▶ [What needs to be done]: Exactly as written, retype the listing below, omitting the pictures.

==== Dataset section ====

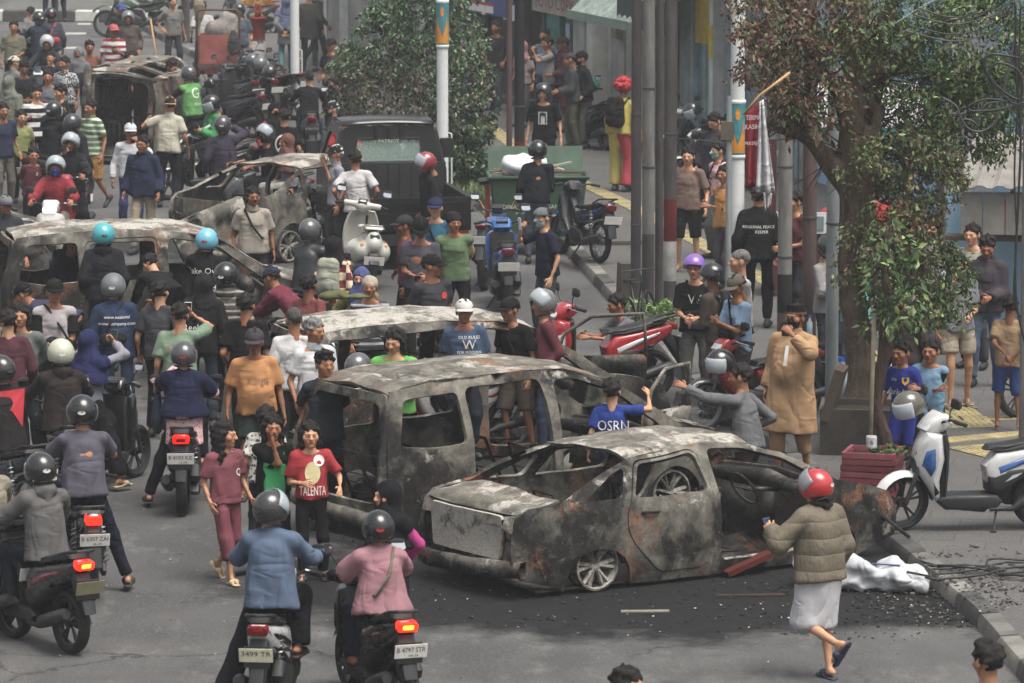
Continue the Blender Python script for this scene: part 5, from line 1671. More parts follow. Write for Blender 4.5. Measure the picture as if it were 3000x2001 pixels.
# local frame of every front: x along the wall from WALL[i], -y... towards the street, z up
def front(i, name, label, cat='building'):
 a = Vector((*WALL[i], PAVE)); r = wall_rot(i)
 o = thing(name, label, cat, a, r); return o, wall_len(i)
def fbox(root, nm, c, size, mat, rot=None): return MB().box(c, size, rot).build(nm, mat, root)
grimy = concrete((168, 167, 162), 'grimy_wall', 1.2, .4); pale = concrete((200, 198, 192), 'pale_wall', 1.0, .35); dark = plain((52, 52, 55), .8, 0, .2)
# frontage 1: grey wall with scribble and white jamb strips (behind the bush)
b1, L1 = front(1, 'shop_building', 'grey rendered shop front with black scribble between white posts, behind the bush')
# street side is -y in the local frame when x runs along the wall towards the camera
sd = -1
fbox(b1, 'wall', (L1 / 2, .3, 2.6), (L1, .4, 5.2), grimy); fbox(b1, 'roof', (L1 / 2, 3, 5.3), (L1 + .6, 7, .2), grimy)
white_post = concrete((214, 216, 216), 'white_paint', 5, .25)
for x in (2.0, 4.6, 7.2): fbox(b1, 'post', (x, .04, 1.5), (.16, .16, 3.0), white_post)
v, f = text_np('7NF751', .55, 1.3); link('scribble', mesh_np('scribble', v, f, False, plain((40, 40, 40), .9)), b1, (5.9, .094, 1.05))
fbox(b1, 'doorway', (9.6, .08, 1.15), (2.2, .06, 2.3), dark); fbox(b1, 'doorway', (12.4, .08, 1.15), (1.6, .06, 2.3), dark)
# frontage 2: dark open shop with blue, red and white sign boards
b2, L2 = front(2, 'shop_building', 'dark open shop front under a blue, red and white sign board')
fbox(b2, 'wall', (L2 / 2, 2.4, 2.6), (L2, .3, 5.2), dark); fbox(b2, 'side_wall', (0, 1.2, 2.6), (.25, 2.2, 5.2), grimy); fbox(b2, 'floor', (L2 / 2, 1.0, .06), (L2, 2.6, .12), concrete((92, 90, 88)))
fbox(b2, 'roof', (L2 / 2, 2.5, 5.3), (L2, 6, .2), grimy)
fbox(b2, 'lintel', (L2 / 2, .0, 3.0), (L2, .3, .9), grimy)
sg = fbox(b2, 'sign_board', (1.9, -.24, 2.0), (3.4, .06, .62), plain((48, 72, 128), .5)); fbox(sg, 'sign_panel', (1.5, -.275, 1.80), (2.2, .02, .14), plain((222, 222, 218), .5)); fbox(sg, 'sign_border', (1.5, -.28, 1.90), (2.3, .02, .04), plain((190, 50, 50), .5))
fbox(b2, 'sign_board', (3.6, -.22, 1.80), (1.0, .05, .3), plain((205, 206, 208), .5))
for x, c in ((1.0, (96, 110, 120)), (2.2, (70, 74, 78)), (6.4, (78, 80, 80)), (7.6, (96, 100, 100))): fbox(b2, 'door_leaf', (x, .35, 1.25), (.7, .06, 2.4), plain(c, .6, 0, .25))
# frontage 3: FOTO COPY
b3, L3 = front(3, 'shop_building', 'weathered grey photocopy shop with teal door and faded red lettering over it')
fbox(b3, 'wall', (L3 / 2, .35, 2.7), (L3, .4, 5.4), grimy); fbox(b3, 'roof', (L3 / 2, 3, 5.4), (L3, 6.5, .2), grimy)
sb = fbox(b3, 'sign_board', (1.8, -.05, 2.10), (3.4, .08, .40), concrete((158, 152, 144), 'faded_board', 3, .3)); lettering('FOTO COPY', .34, plain((122, 60, 62), .8), sb, (1.6, -.096, 2.10), width=2.5)
tealp = plain((62, 128, 118), .6, 0, .3, 3)
d1 = fbox(b3, 'door', (1.05, .12, 1.15), (.95, .07, 2.2), tealp)
for k in range(4): fbox(d1, 'plank', (.68 + .245 * k, .075, 1.15), (.225, .03, 2.12), tealp)
fbox(b3, 'door_frame', (.50, .08, 1.2), (.1, .14, 2.4), plain((50, 92, 86), .6)); fbox(b3, 'door_frame', (1.60, .08, 1.2), (.1, .14, 2.4), plain((50, 92, 86), .6))
fbox(b3, 'notice_board', (1.95, .12, 1.5), (.42, .05, 1.3), plain((52, 60, 66), .5)); fbox(b3, 'poster', (1.95, .08, 1.6), (.25, .02, .3), plain((150, 170, 190), .6))
for k, x in enumerate(np.arange(2.5, L3 - .2, .42)): fbox(b3, 'shutter_panel', (x, .10 - .02 * (k % 2), 1.25), (.40, .05, 2.5), concrete((156 + 12 * (k % 3), 158 + 12 * (k % 3), 156 + 10 * (k % 3)), 'shutter', 2, .35))
fbox(b3, 'pillar', (4.4, -.08, 1.35), (.3, .3, 2.7), concrete((190, 190, 184), 'white_pillar', 2, .35)); fbox(b3, 'meter_box', (5.4, -.02, 1.9), (.28, .14, .42), plain((120, 112, 96), .6))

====

▶ [Response for this exercise]:
Continue the Blender Python script for this scene: part 5, from line 1671. More parts follow. Write for Blender 4.5. Measure the picture as if it were 3000x2001 pixels.
# local frame of every front: x along the wall from WALL[i], -y... towards the street, z up
def front(i, name, label, cat='building'):
 a = Vector((*WALL[i], PAVE)); r = wall_rot(i)
 o = thing(name, label, cat, a, r); return o, wall_len(i)
def fbox(root, nm, c, size, mat, rot=None): return MB().box(c, size, rot).build(nm, mat, root)
grimy = concrete((168, 167, 162), 'grimy_wall', 1.2, .4); pale = concrete((200, 198, 192), 'pale_wall', 1.0, .35); dark = plain((52, 52, 55), .8, 0, .2)
# frontage 1: grey wall with scribble and white jamb strips (behind the bush)
b1, L1 = front(1, 'shop_building', 'grey rendered shop front with black scribble between white posts, behind the bush')
# street side is -y in the local frame when x runs along the wall towards the camera
sd = -1
fbox(b1, 'wall', (L1 / 2, .3, 2.6), (L1, .4, 5.2), grimy); fbox(b1, 'roof', (L1 / 2, 3, 5.3), (L1 + .6, 7, .2), grimy)
white_post = concrete((214, 216, 216), 'white_paint', 5, .25)
for x in (2.0, 4.6, 7.2): fbox(b1, 'post', (x, .04, 1.5), (.16, .16, 3.0), white_post)
v, f = text_np('7NF751', .55, 1.3); link('scribble', mesh_np('scribble', v, f, False, plain((40, 40, 40), .9)), b1, (5.9, .094, 1.05))
fbox(b1, 'doorway', (9.6, .08, 1.15), (2.2, .06, 2.3), dark); fbox(b1, 'doorway', (12.4, .08, 1.15), (1.6, .06, 2.3), dark)
# frontage 2: dark open shop with blue, red and white sign boards
b2, L2 = front(2, 'shop_building', 'dark open shop front under a blue, red and white sign board')
fbox(b2, 'wall', (L2 / 2, 2.4, 2.6), (L2, .3, 5.2), dark); fbox(b2, 'side_wall', (0, 1.2, 2.6), (.25, 2.2, 5.2), grimy); fbox(b2, 'floor', (L2 / 2, 1.0, .06), (L2, 2.6, .12), concrete((92, 90, 88)))
fbox(b2, 'roof', (L2 / 2, 2.5, 5.3), (L2, 6, .2), grimy)
fbox(b2, 'lintel', (L2 / 2, .0, 3.0), (L2, .3, .9), grimy)
sg = fbox(b2, 'sign_board', (1.9, -.24, 2.0), (3.4, .06, .62), plain((48, 72, 128), .5)); fbox(sg, 'sign_panel', (1.5, -.275, 1.80), (2.2, .02, .14), plain((222, 222, 218), .5)); fbox(sg, 'sign_border', (1.5, -.28, 1.90), (2.3, .02, .04), plain((190, 50, 50), .5))
fbox(b2, 'sign_board', (3.6, -.22, 1.80), (1.0, .05, .3), plain((205, 206, 208), .5))
for x, c in ((1.0, (96, 110, 120)), (2.2, (70, 74, 78)), (6.4, (78, 80, 80)), (7.6, (96, 100, 100))): fbox(b2, 'door_leaf', (x, .35, 1.25), (.7, .06, 2.4), plain(c, .6, 0, .25))
# frontage 3: FOTO COPY
b3, L3 = front(3, 'shop_building', 'weathered grey photocopy shop with teal door and faded red lettering over it')
fbox(b3, 'wall', (L3 / 2, .35, 2.7), (L3, .4, 5.4), grimy); fbox(b3, 'roof', (L3 / 2, 3, 5.4), (L3, 6.5, .2), grimy)
sb = fbox(b3, 'sign_board', (1.8, -.05, 2.10), (3.4, .08, .40), concrete((158, 152, 144), 'faded_board', 3, .3)); lettering('FOTO COPY', .34, plain((122, 60, 62), .8), sb, (1.6, -.096, 2.10), width=2.5)
tealp = plain((62, 128, 118), .6, 0, .3, 3)
d1 = fbox(b3, 'door', (1.05, .12, 1.15), (.95, .07, 2.2), tealp)
for k in range(4): fbox(d1, 'plank', (.68 + .245 * k, .075, 1.15), (.225, .03, 2.12), tealp)
fbox(b3, 'door_frame', (.50, .08, 1.2), (.1, .14, 2.4), plain((50, 92, 86), .6)); fbox(b3, 'door_frame', (1.60, .08, 1.2), (.1, .14, 2.4), plain((50, 92, 86), .6))
fbox(b3, 'notice_board', (1.95, .12, 1.5), (.42, .05, 1.3), plain((52, 60, 66), .5)); fbox(b3, 'poster', (1.95, .08, 1.6), (.25, .02, .3), plain((150, 170, 190), .6))
for k, x in enumerate(np.arange(2.5, L3 - .2, .42)): fbox(b3, 'shutter_panel', (x, .10 - .02 * (k % 2), 1.25), (.40, .05, 2.5), concrete((156 + 12 * (k % 3), 158 + 12 * (k % 3), 156 + 10 * (k % 3)), 'shutter', 2, .35))
fbox(b3, 'pillar', (4.4, -.08, 1.35), (.3, .3, 2.7), concrete((190, 190, 184), 'white_pillar', 2, .35)); fbox(b3, 'meter_box', (5.4, -.02, 1.9), (.28, .14, .42), plain((120, 112, 96), .6))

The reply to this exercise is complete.